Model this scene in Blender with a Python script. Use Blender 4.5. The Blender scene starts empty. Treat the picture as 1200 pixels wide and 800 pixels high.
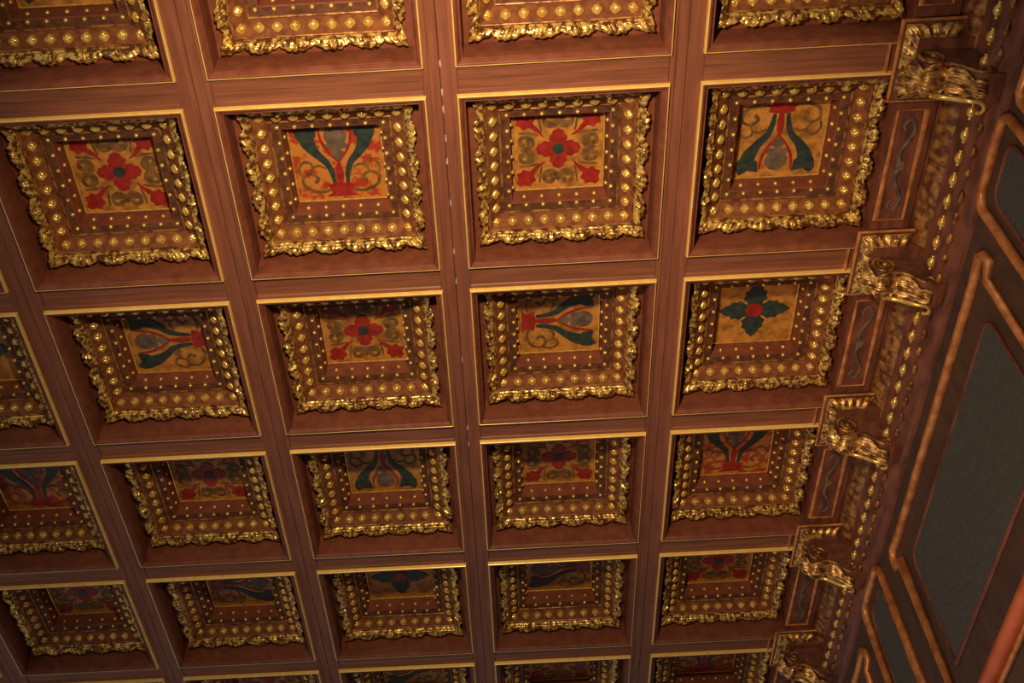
import bpy, bmesh, math, random
from mathutils import Vector, Matrix
random.seed(7)
PI = math.pi
S = bpy.context.scene
C = S.collection
H = 5.7                       # height of the beam undersides above the floor; t = height relative to them

# ------------------------------------------------------------------ camera
cam = bpy.data.cameras.new('camera'); camo = bpy.data.objects.new('camera', cam); C.objects.link(camo)
R = ((0.99860, 0.04590, -0.02610), (-0.05200, 0.76870, -0.63750), (-0.00920, 0.63800, 0.77000))
rt = Vector(R[0]).normalized(); fw = Vector(R[2]).normalized(); dn = fw.cross(rt).normalized(); rt = dn.cross(fw)
camo.matrix_world = Matrix(((rt.x, -dn.x, -fw.x, 2.084), (rt.y, -dn.y, -fw.y, -1.128),
                            (rt.z, -dn.z, -fw.z, H - 4.123), (0, 0, 0, 1)))
cam.sensor_width = 36; cam.lens = 1294.75 / 1200 * 36
cam.shift_x = (600 - 564.16) / 1200; cam.shift_y = -(400 - 394.36) / 1200
S.camera = camo
# ------------------------------------------------------------------ world, lamps, exposure
w = bpy.data.worlds.new('room_glow'); S.world = w; w.use_nodes = True
w.node_tree.nodes['Background'].inputs[0].default_value = (1.0, 0.92, 0.90, 1)
w.node_tree.nodes['Background'].inputs[1].default_value = 0.29
def lamp(name, loc, power, col, size):
    l = bpy.data.lights.new(name, 'POINT'); l.energy = power; l.color = col; l.shadow_soft_size = size
    o = bpy.data.objects.new(name, l); C.objects.link(o); o.location = loc; return o
def spot(name, loc, target, power, col, size, angle):
    l = bpy.data.lights.new(name, 'SPOT'); l.energy = power; l.color = col; l.shadow_soft_size = size; l.spot_size = math.radians(angle); l.spot_blend = 1
    o = bpy.data.objects.new(name, l); C.objects.link(o); o.location = loc
    o.rotation_euler = (Vector(target) - Vector(loc)).to_track_quat('-Z', 'Y').to_euler(); return o
spot('unseen_room_spot', (1.9, -.75, H - 2.4), (1.95, 1.4, H), 560, (1.0, 0.70, 0.43), .09, 80)  # unseen warm room lamp as a spot, cone shaped for falloff at the edges
spot('wall_light', (1.2, .9, H - 4.4), (4.1, 2.4, H - 1.3), 320, (1.0, 0.62, 0.38), .15, 62)
S.view_settings.view_transform = 'Standard'; S.view_settings.look = 'None'
S.view_settings.gamma = 1; S.view_settings.use_curve_mapping = False; S.view_settings.exposure = 0.0

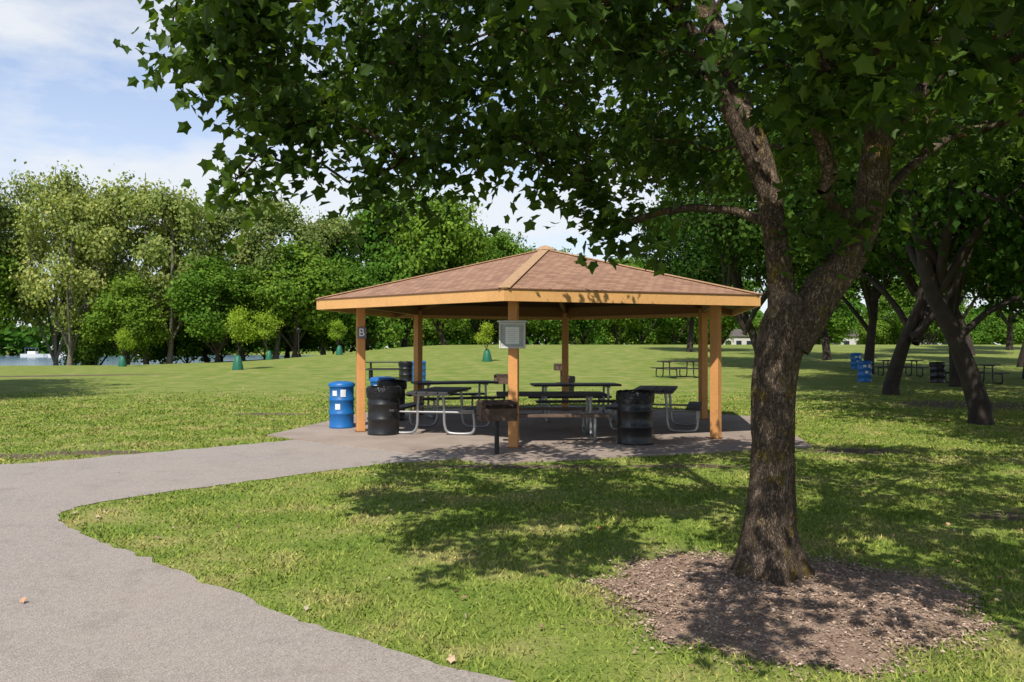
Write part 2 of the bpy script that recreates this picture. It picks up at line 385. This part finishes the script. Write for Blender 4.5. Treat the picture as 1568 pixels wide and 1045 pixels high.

++++++++++++++++++++

Transcribe exactly, please, the lines between the start of the records above and the line holding "relative to them", counting both of those lines and omitting pictures.

:: FINAL RESULT ::
Model this scene in Blender with a Python script. Use Blender 4.5. The Blender scene starts empty. Treat the picture as 1200 pixels wide and 800 pixels high.
import bpy, bmesh, math, random
from mathutils import Vector, Matrix
random.seed(7)
PI = math.pi
S = bpy.context.scene
C = S.collection
H = 5.7                       # height of the beam undersides above the floor; t = height relative to them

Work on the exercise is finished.